How to Protect Your Digital Photos From Being Copied
If you take photos (and who with a smartphone doesn't take photos these days?), you probably have posted them online, either on your own website or on a social media site, for example. It can be fairly easy for viewers to save those images on their computer—and this might be something you would prefer they not do. Image theft—especially if you are a photographer or designer—is a familiar problem, and it is probably something you would like to prevent.
There are a few measures you can take to make it more difficult to copy your images from your site. However, as with most security measures in technology, these can be bypassed with some effort.
Using "No Right-Click" Scripts
One of the simplest ways to help prevent your images from being copied without your permission is to put up a no right-click script. When people right-click on your page, they will either get no options to download the image, or they will get a pop-up error message (depending upon how you code the script).

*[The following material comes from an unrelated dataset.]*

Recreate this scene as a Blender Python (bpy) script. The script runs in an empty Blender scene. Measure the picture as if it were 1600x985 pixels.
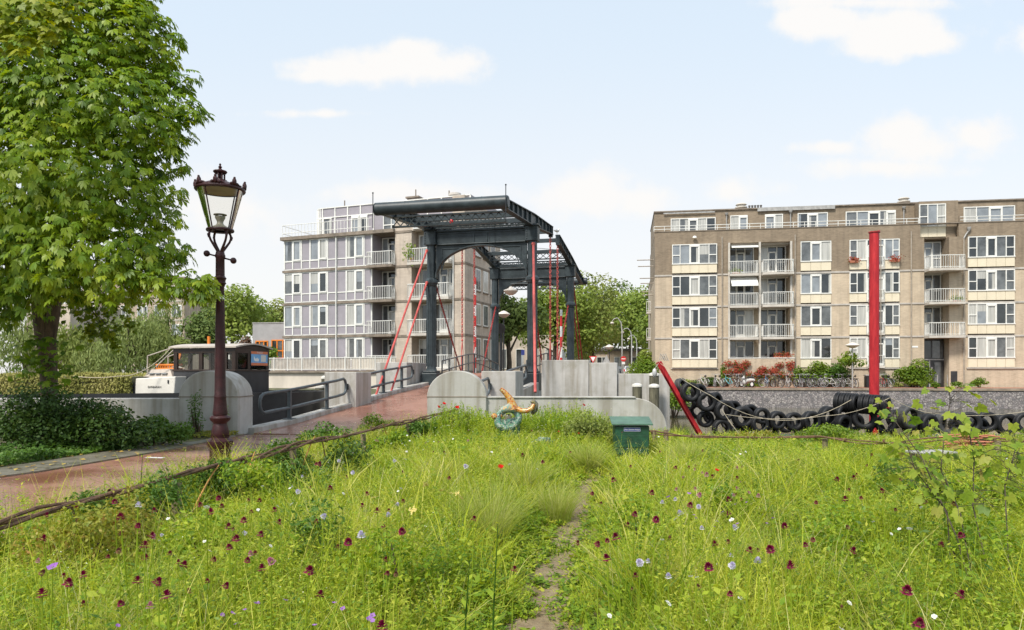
import bpy, math, random
import numpy as np
from mathutils import Vector, Matrix
random.seed(7)
rng = np.random.default_rng(7)
SC = bpy.context.scene
COL = SC.collection
EYE, FPX = 1.5, 1100.0
R = math.radians


def at(px, py, Y):
    """a point of the place: metres, from where it shows and how far off it stands"""
    return Vector(((px - 800) / FPX * Y, Y, EYE + (585 - py) / FPX * Y))


# ------------------------------------------------------------------ materials
def node_mat(name):
    m = bpy.data.materials.new(name)
    m.use_nodes = True
    nt = m.node_tree
    b = nt.nodes['Principled BSDF']
    return m, nt, b


def mat(name, col, rough=0.6, var=0.15, scale=3.0, bump=0.0, bscale=40.0, metal=0.0, coat=0.0, stretch=(1, 1, 1), col2=None, spec=0.5, detail=5):
    m, nt, b = node_mat(name)
    N, L = nt.nodes, nt.links
    tc = N.new('ShaderNodeTexCoord')
    mp = N.new('ShaderNodeMapping')
    mp.inputs['Scale'].default_value = stretch
    L.new(tc.outputs['Object'], mp.inputs['Vector'])
    nz = N.new('ShaderNodeTexNoise')
    nz.inputs['Scale'].default_value = scale
    nz.inputs['Detail'].default_value = detail
    nz.inputs['Roughness'].default_value = 0.65
    L.new(mp.outputs['Vector'], nz.inputs['Vector'])
    rp = N.new('ShaderNodeValToRGB')
    a = tuple(max(0, c * (1 - var)) for c in col)
    z = col2 if col2 else tuple(min(1, c * (1 + var)) for c in col)
    rp.color_ramp.elements[0].position = 0.32
    rp.color_ramp.elements[1].position = 0.68
    rp.color_ramp.elements[0].color = (*a, 1)
    rp.color_ramp.elements[1].color = (*z, 1)
    L.new(nz.outputs['Fac'], rp.inputs['Fac'])
    L.new(rp.outputs['Color'], b.inputs['Base Color'])
    b.inputs['Roughness'].default_value = rough
    b.inputs['Metallic'].default_value = metal
    b.inputs['Specular IOR Level'].default_value = spec
    b.inputs['Coat Weight'].default_value = coat
    b.inputs['Coat Roughness'].default_value = 0.08
    if bump:
        n2 = N.new('ShaderNodeTexNoise')
        n2.inputs['Scale'].default_value = bscale
        n2.inputs['Detail'].default_value = 4
        L.new(mp.outputs['Vector'], n2.inputs['Vector'])
        bp = N.new('ShaderNodeBump')
        bp.inputs['Strength'].default_value = bump
        bp.inputs['Distance'].default_value = 0.02
        L.new(n2.outputs['Fac'], bp.inputs['Height'])
        L.new(bp.outputs['Normal'], b.inputs['Normal'])
    return m


def leaf_mat(name, cols, trans=0.35, rough=0.5, spec=0.35):
    """leaves: each leaf carries its own tint number that picks a hue of the species"""
    m, nt, b = node_mat(name)
    N, L = nt.nodes, nt.links
    at_ = N.new('ShaderNodeAttribute')
    at_.attribute_name = 'tint'
    rp = N.new('ShaderNodeValToRGB')
    els = rp.color_ramp.elements
    for i, c in enumerate(cols):
        p = i / (len(cols) - 1)
        e = els[i] if i < 1 else (els[-1] if i == len(cols) - 1 else els.new(p))
        e.position = p
        e.color = (*c, 1)
    L.new(at_.outputs['Fac'], rp.inputs['Fac'])
    L.new(rp.outputs['Color'], b.inputs['Base Color'])
    b.inputs['Roughness'].default_value = rough
    b.inputs['Specular IOR Level'].default_value = spec
    tr = N.new('ShaderNodeBsdfTranslucent')
    hs = N.new('ShaderNodeHueSaturation')
    hs.inputs['Hue'].default_value = 0.485
    hs.inputs['Saturation'].default_value = 1.05
    hs.inputs['Value'].default_value = 1.25
    L.new(rp.outputs['Color'], hs.inputs['Color'])
    L.new(hs.outputs['Color'], tr.inputs['Color'])
    mx = N.new('ShaderNodeMixShader')
    mx.inputs['Fac'].default_value = trans
    L.new(b.outputs['BSDF'], mx.inputs[1])
    L.new(tr.outputs['BSDF'], mx.inputs[2])
    L.new(mx.outputs['Shader'], N['Material Output'].inputs['Surface'])
    return m


def brick_mat(name, c1, c2, mortar, sx=1.0, var=0.25):
    m, nt, b = node_mat(name)
    N, L = nt.nodes, nt.links
    tc = N.new('ShaderNodeTexCoord')
    sep = N.new('ShaderNodeSeparateXYZ')
    L.new(tc.outputs['Object'], sep.inputs['Vector'])
    add = N.new('ShaderNodeMath')
    L.new(sep.outputs['X'], add.inputs[0])
    L.new(sep.outputs['Y'], add.inputs[1])
    cmb = N.new('ShaderNodeCombineXYZ')
    L.new(add.outputs[0], cmb.inputs['X'])
    L.new(sep.outputs['Z'], cmb.inputs['Y'])
    br = N.new('ShaderNodeTexBrick')
    br.inputs['Color1'].default_value = (*c1, 1)
    br.inputs['Color2'].default_value = (*c2, 1)
    br.inputs['Mortar'].default_value = (*mortar, 1)
    br.inputs['Scale'].default_value = 1.0
    br.inputs['Brick Width'].default_value = 0.24 * sx
    br.inputs['Row Height'].default_value = 0.08 * sx
    br.inputs['Mortar Size'].default_value = 0.006 * sx
    L.new(cmb.outputs['Vector'], br.inputs['Vector'])
    nz = N.new('ShaderNodeTexNoise')
    nz.inputs['Scale'].default_value = 0.55
    nz.inputs['Detail'].default_value = 8
    nz.inputs['Roughness'].default_value = 0.7
    L.new(tc.outputs['Object'], nz.inputs['Vector'])
    mr = N.new('ShaderNodeMapRange')
    mr.inputs['From Min'].default_value = 0.3
    mr.inputs['From Max'].default_value = 0.7
    mr.inputs['To Min'].default_value = 1 - var
    mr.inputs['To Max'].default_value = 1 + var * 0.5
    L.new(nz.outputs['Fac'], mr.inputs['Value'])
    mp2 = N.new('ShaderNodeMapping')
    mp2.inputs['Scale'].default_value = (1.6, 1.6, 0.10)
    L.new(tc.outputs['Object'], mp2.inputs['Vector'])
    n2 = N.new('ShaderNodeTexNoise')
    n2.inputs['Scale'].default_value = 1.8
    n2.inputs['Detail'].default_value = 6
    L.new(mp2.outputs['Vector'], n2.inputs['Vector'])
    mr2 = N.new('ShaderNodeMapRange')
    mr2.inputs['From Min'].default_value = 0.34
    mr2.inputs['From Max'].default_value = 0.55
    mr2.inputs['To Min'].default_value = 0.86
    mr2.inputs['To Max'].default_value = 1.04
    L.new(n2.outputs['Fac'], mr2.inputs['Value'])
    mm = N.new('ShaderNodeMath')
    mm.operation = 'MULTIPLY'
    L.new(mr.outputs['Result'], mm.inputs[0])
    L.new(mr2.outputs['Result'], mm.inputs[1])
    mx = N.new('ShaderNodeMix')
    mx.data_type = 'RGBA'
    mx.blend_type = 'MULTIPLY'
    mx.inputs['Factor'].default_value = 1
    L.new(br.outputs['Color'], mx.inputs['A'])
    L.new(mm.outputs[0], mx.inputs['B'])
    L.new(mx.outputs['Result'], b.inputs['Base Color'])
    b.inputs['Roughness'].default_value = 0.85
    return m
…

This is very easy to do, but also easy to get around.
Shrink Wrapping Images
Shrink wrapping an image is a JavaScript technique where you display your image with another, transparent image overlaid on top. When a visitor tries to download the image, they get something else instead—usually a blank image.
For someone who is determined, this method can be circumvented as well.
Watermarking Is an Effective Deterrent
Watermarking is where you place an overlay directly on the image. This usually impacts the quality of the image such that potential thieves don't want to steal it. This is a very effective way to protect your online images if you don't mind the text across the top of them.
Using Flash to Protect Your Images
It is also possible to set up a slideshow in Flash to display your images. This makes it impossible for thieves to download the images directly. Unfortunately, using Flash can prevent some of your visitors from seeing your images if their systems do not support Flash. For example, Apple products such as iPads and iPhones do not run Flash, so your images would not be viewable by these visitors.
Fully Protecting Your Images
If you post your images online, it is almost possible for someone to steal them and use them somewhere else, no matter what you do to protect them. The point is what would you do to protect your digital assets from stolen.
No right-click scripts can be defeated by viewing the source code and browsing to the image directly. Shrink wrapping the images can be defeated in a similar way.
Watermarks can be removed, though this is more difficult.
Even if you embed your images in a Flash object to protect them, it is possible to take a screenshot of your image displayed on their screen. The quality may not be as good as the original, however.
If your image is so valuable that you want to be sure no one ever steals it, the only surefire way to prevent it is to not post an image online.